Inside Politics

Ruto: Separate politics from levy on housing

Tuesday, June 6th, 2023 04:00 | By
President William Ruto during the official opening of the Second Session of the United Nations Habitat Assembly, UN Complex, Nairobi yesterday. PD/Pcs
President William Ruto during the official opening of the Second Session of the United Nations Habitat Assembly, UN Complex, Nairobi yesterday. PD/Pcs

President William Ruto yesterday sustained his campaign for the controversial housing levy by asking critics to keep politics out of the welfare plan.

 The Head of State who spoke during the official opening of the second session of the United Nations Habitat Assembly in Gigiri, said that in order for slum dwellers to have upgraded living conditions, sacrifices must be made.

 “There is nothing wrong with the housing programme. We just need to separate the politics. If our freedom fighters had asked themselves, how is it their business to go and fight for the freedom of the whole country, we would still be slaves. They made a sacrifice to liberate us; we need to make a sacrifice to liberate people from the slums,” he said.

Launched simultaneously

The President compared Kenya’s National Housing Corporation to Korea’s which he said was launched simultaneously.

 “We started national housing corporate the same year Korea and Singapore started theirs,” he said.

 “Korea was a slum just like Kibera, Singapore now has 85 per cent housing.”

 While insisting that the plan will favour Kenyans, Ruto said there are close to six million people living in slums with no water, and no toilets.

 “We are going to create a lot of employment with this new program. Architects, contractors, and constructors and that is how we will create a wider tax-paying bracket,” he said.

Economic plan

 “Many people have asked me Mr President you are telling me about building a home for people of the slums, how is it my business I tell them those people are also Kenyans and they matter, they voted as well.”
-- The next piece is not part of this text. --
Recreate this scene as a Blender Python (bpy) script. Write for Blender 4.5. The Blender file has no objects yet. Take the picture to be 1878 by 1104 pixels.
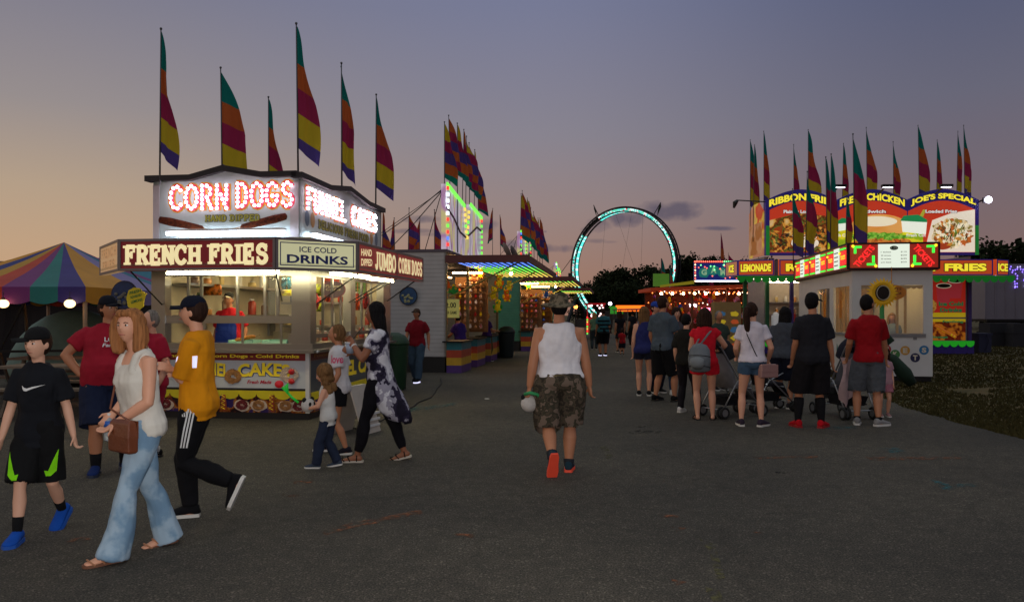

 He said that in his bottom-up economic plan, every Kenyan will be able to sustain themselves and rise.

 “We need to liberate people living at the bottom of the pyramid.”

The President also announced that more than half of Kenya’s population will live in urban areas by 2050.

 “We have integrated universal housing as a critical pillar of the national bottom-up economic transformation agenda,” he said.

 Ruto said his administration has further mainstreamed sustainable urban practices of green building, green spaces, adoption of low-carbon energy use, including low-carbon transport solutions, as well as urban agriculture and effective waste management.

 “As a government, we will take the lead, all civil servants who will pay three per cent to the Housing Fund we will pay another three per cent every month so that we can create a fund that will assist the people of Kenya to acquire homes,” he said.

The controversial Finance bill is set to be tabled in Parliament for the Second Reading this week.

The controversial Finance bill is set to be tabled in Parliament for the Second Reading this week.